___ DATA FOR THIS TASK ___

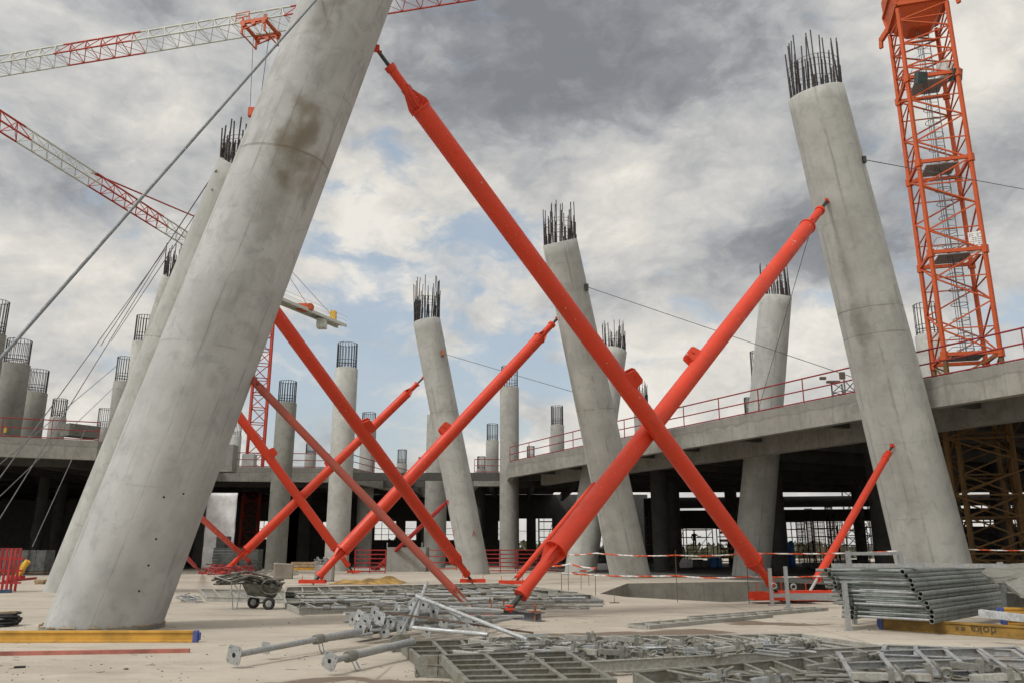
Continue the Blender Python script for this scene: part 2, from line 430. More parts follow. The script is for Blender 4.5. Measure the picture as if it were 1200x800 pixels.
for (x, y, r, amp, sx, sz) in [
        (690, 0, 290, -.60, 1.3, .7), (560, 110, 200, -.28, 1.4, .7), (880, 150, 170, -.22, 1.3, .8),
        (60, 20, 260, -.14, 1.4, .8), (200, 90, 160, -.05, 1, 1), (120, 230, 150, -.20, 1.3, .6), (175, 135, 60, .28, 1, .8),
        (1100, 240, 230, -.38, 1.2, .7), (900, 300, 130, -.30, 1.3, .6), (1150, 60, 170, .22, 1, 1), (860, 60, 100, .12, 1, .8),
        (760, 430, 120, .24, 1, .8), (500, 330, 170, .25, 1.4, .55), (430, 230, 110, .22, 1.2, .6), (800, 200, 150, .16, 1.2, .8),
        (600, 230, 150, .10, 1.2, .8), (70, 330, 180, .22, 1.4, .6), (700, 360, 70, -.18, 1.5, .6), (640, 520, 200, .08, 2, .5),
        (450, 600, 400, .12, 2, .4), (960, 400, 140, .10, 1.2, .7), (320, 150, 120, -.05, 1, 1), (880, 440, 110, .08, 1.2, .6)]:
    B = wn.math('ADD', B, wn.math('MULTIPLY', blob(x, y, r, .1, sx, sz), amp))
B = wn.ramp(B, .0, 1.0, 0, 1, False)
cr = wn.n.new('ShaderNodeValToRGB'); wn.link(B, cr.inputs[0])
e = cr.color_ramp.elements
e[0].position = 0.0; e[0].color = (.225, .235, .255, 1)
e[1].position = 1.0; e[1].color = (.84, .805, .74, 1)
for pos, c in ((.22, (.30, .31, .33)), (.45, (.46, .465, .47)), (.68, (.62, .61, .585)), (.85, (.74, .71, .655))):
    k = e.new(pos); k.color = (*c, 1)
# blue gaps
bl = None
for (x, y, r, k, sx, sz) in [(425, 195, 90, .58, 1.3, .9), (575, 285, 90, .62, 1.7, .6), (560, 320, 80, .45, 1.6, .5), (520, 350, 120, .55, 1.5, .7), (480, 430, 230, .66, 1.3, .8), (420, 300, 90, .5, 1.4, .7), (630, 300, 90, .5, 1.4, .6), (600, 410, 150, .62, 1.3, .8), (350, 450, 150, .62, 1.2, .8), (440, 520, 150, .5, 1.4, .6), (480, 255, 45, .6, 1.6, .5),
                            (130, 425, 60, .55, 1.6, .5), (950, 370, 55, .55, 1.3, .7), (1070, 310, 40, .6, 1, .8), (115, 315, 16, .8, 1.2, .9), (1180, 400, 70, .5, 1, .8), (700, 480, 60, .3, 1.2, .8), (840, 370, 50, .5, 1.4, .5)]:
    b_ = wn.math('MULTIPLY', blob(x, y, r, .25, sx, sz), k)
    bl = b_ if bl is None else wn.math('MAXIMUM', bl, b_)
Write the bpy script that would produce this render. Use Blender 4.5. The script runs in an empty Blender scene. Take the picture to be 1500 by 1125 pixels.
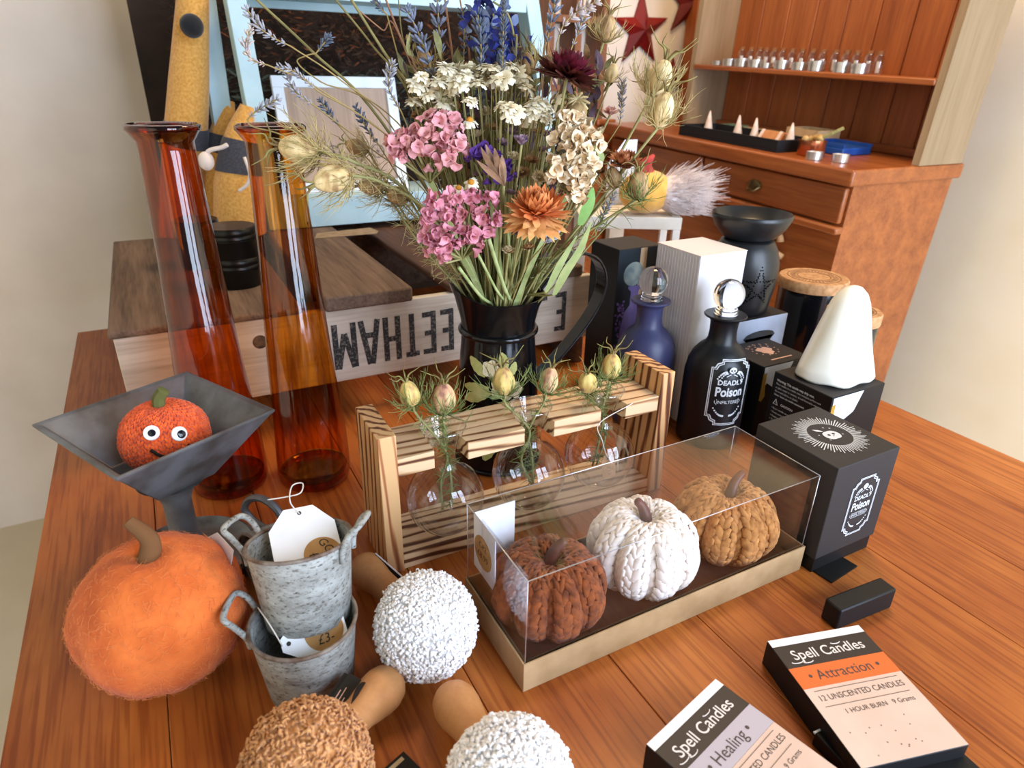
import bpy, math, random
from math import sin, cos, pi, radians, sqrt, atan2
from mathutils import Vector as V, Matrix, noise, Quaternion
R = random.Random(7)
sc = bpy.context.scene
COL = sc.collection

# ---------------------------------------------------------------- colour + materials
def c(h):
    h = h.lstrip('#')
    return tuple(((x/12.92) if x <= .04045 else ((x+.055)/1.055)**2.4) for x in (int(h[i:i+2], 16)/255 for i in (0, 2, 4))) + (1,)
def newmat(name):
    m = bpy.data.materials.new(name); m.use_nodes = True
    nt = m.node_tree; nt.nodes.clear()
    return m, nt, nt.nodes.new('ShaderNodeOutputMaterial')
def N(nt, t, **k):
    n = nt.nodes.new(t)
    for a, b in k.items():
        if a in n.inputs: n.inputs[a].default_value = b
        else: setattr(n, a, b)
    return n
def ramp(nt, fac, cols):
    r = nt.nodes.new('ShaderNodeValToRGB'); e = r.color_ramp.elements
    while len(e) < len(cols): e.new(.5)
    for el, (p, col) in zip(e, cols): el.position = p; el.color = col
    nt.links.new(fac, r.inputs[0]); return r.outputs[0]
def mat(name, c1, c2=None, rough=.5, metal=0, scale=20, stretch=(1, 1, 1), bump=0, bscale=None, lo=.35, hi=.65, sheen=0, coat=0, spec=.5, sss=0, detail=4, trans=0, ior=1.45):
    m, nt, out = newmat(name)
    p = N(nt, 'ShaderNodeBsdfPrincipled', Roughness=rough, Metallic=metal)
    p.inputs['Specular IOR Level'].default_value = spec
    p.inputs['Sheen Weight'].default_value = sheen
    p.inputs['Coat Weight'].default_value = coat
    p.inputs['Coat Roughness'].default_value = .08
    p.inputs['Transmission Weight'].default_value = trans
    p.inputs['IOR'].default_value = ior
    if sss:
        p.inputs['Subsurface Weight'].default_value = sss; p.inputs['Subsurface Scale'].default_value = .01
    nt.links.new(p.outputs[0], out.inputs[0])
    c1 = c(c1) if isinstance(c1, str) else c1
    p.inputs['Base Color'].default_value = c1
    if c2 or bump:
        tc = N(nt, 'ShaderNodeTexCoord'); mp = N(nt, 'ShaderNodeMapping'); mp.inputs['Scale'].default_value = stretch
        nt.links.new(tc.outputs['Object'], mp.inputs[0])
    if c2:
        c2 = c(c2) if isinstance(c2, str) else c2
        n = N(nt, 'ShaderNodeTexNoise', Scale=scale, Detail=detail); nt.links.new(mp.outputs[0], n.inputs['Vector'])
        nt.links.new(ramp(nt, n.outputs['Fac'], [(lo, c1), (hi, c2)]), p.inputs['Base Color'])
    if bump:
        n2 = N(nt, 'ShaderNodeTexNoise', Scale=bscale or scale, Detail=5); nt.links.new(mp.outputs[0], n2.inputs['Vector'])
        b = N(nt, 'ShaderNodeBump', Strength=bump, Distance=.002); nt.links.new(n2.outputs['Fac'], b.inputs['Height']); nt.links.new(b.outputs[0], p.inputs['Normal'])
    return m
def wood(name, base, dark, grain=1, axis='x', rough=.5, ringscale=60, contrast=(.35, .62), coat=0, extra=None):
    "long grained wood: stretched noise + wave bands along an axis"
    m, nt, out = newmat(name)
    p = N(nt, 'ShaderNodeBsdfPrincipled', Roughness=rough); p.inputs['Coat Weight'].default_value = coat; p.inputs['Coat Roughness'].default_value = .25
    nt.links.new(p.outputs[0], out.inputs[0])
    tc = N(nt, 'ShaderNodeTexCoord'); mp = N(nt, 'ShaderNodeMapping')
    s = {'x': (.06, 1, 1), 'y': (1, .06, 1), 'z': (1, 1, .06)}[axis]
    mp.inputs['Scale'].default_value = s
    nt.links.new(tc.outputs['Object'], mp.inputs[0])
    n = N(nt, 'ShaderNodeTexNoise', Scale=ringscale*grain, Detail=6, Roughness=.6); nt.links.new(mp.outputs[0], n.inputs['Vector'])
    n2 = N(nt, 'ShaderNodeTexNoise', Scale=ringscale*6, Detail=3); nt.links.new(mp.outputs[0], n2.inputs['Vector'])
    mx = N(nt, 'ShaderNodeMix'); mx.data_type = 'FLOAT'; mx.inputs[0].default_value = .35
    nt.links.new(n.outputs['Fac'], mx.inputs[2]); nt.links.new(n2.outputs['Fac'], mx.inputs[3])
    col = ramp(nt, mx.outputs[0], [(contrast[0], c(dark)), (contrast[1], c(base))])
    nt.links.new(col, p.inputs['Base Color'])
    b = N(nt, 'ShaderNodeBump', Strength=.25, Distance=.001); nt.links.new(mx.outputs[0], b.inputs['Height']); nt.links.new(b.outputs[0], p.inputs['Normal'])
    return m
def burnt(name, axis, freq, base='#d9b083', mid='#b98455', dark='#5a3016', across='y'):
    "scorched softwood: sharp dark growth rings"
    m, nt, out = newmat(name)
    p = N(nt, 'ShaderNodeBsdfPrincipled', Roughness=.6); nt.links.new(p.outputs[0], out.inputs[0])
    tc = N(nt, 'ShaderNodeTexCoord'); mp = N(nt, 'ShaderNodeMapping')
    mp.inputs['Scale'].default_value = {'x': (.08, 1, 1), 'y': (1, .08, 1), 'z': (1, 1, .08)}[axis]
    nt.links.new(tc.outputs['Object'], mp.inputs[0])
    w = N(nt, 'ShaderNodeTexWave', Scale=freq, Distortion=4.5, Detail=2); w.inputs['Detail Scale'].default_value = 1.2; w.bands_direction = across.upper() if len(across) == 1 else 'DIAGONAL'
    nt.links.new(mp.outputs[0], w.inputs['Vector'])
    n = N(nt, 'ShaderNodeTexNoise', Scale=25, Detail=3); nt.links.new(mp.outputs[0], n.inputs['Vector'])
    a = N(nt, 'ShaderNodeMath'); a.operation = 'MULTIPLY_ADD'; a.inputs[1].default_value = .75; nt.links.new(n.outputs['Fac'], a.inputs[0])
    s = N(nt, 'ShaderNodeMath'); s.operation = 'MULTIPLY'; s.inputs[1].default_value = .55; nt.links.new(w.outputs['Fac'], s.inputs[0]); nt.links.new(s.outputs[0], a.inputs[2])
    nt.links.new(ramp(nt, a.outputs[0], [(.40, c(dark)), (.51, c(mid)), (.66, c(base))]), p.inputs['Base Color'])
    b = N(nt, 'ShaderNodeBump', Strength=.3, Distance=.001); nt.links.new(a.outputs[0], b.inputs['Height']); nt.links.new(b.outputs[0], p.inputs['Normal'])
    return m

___
___ DATA FOR THIS TASK ___

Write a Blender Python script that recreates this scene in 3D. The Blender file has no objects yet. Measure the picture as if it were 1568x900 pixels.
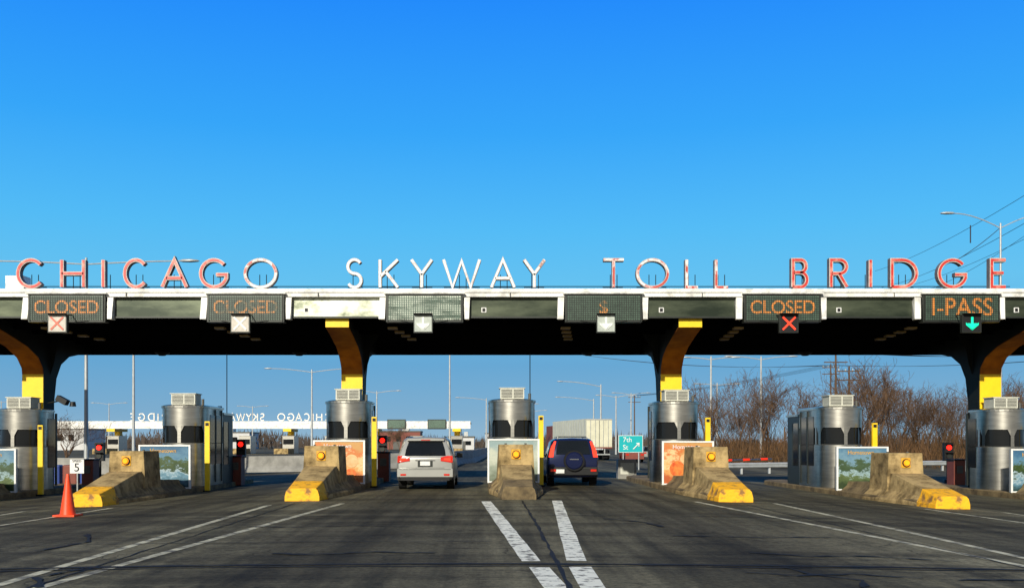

___

DESCRIPTION OF THE TASK:
Where does the word "scene" appear in the listing? List each line that holds it.

COMPLETED TASK:
Continue the Blender Python script for this scene: part 2, from line 430. More parts follow. The script is for Blender 4.5. Measure the picture as if it were 1200x800 pixels.
Write the bpy script that would produce this render. Use Blender 4.5. The script runs in an empty Blender scene. Take the picture to be 1500 by 1125 pixels.
sc = bpy.context.scene
Write a Blender Python script that recreates this scene in 3D. The Blender file has no objects yet. Measure the picture as if it were 1568x900 pixels.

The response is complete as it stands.